In questi frangenti sovviene un apologo lasciato ai posteri da quell’impareggiabile scrittore e poeta che fu Giulio Maria Marchesoni, morto a soli 46 anni nel 1980. “Accadde in Galilea” fu pubblicato il 1° gennaio 1968 quando Fugatti (1972) non era ancora nato e la signora Segnana (1975) di là da venire. È il racconto fantastico di una coppia inossidabile (Eberard ed Edmea) che vogliono ripopolare il mondo (anche quello della sanità trentina, verrebbe da dire) a loro immagine e somiglianza. E per farlo scatenano una guerra atomica. Ecco il passo saliente del racconto:
Eberard si guardò attorno: non c’era, al di là della struttura della torre, se non un polveroso deserto grigio, morto. La lunga guerra stava per finire: su tutto il globo restavano solo lui e la sua donna, Edmea, e Shelton e la sua. Ma Shelton stava per morire. Eberard puntò attentamente il piccolo missile, calcolò di nuovo la distanza e la traiettoria, poi lo spedì: era tutto finito. Finalmente il mondo era tutto suo, da popolare insieme ad Edmea di una nuova umanità che gli somigliasse.

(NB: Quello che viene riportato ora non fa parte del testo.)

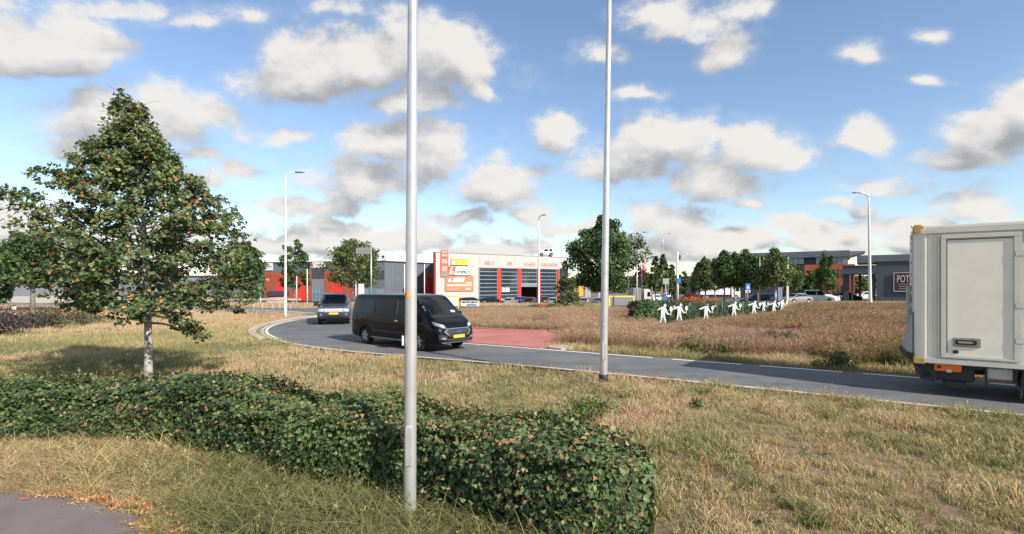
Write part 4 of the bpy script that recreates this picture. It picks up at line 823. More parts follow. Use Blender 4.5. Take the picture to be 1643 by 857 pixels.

“Non c’è più un uomo all’infuori di me” – urlò – Certo, gli mancava qualcuno che si inchinasse ad adorarlo, ma fra non molto ci avrebbero pensato i suoi figli: aveva già scelto i nomi adatti, il metodo di educazione, sportivo, spartano, militare: una nuova umanità di soldati, proprio come piaceva a lui. Uscì per la prima volta, dopo tanti anni, dalla torre: era tutto un deserto, con qua e là alcune di quelle forme vitali che si erano andate formando dopo il conflitto atomico in cui era andata distrutta la zavorra umana (esseri inferiori). C’erano enormi aragoste, insetti sconosciuti prima, molluschi. Vide Edmea che gli veniva incontro: avanzò in fretta per chiamarla, corse, scivolò, sentì che non riusciva a fermarsi sulla sabbia che chiudeva la tana di una aragosta gigantesca. Pensò per un attimo a tutta la sua vita: all’accademia militare, ai discorsi, alle promesse di una patria più grande e più fertile che aveva fatto, agli scheletri che giacevano sulla pianura. Poi l’aragosta gli mangiò i coglioni. Proprio così: gli mangiò i coglioni. Era un’aragosta ghiotta”.
Che aggiungere altro? Solo la postilla, collocata in fondo alla pagina da Giulio Maria Marchesoni il quale riproponeva una frase del Vangelo di Matteo (VII-12): “Tutto quanto adunque desiderate che gli uomini facciano a voi, fatelo pure a loro, perché questa è la legge e i Profeti”.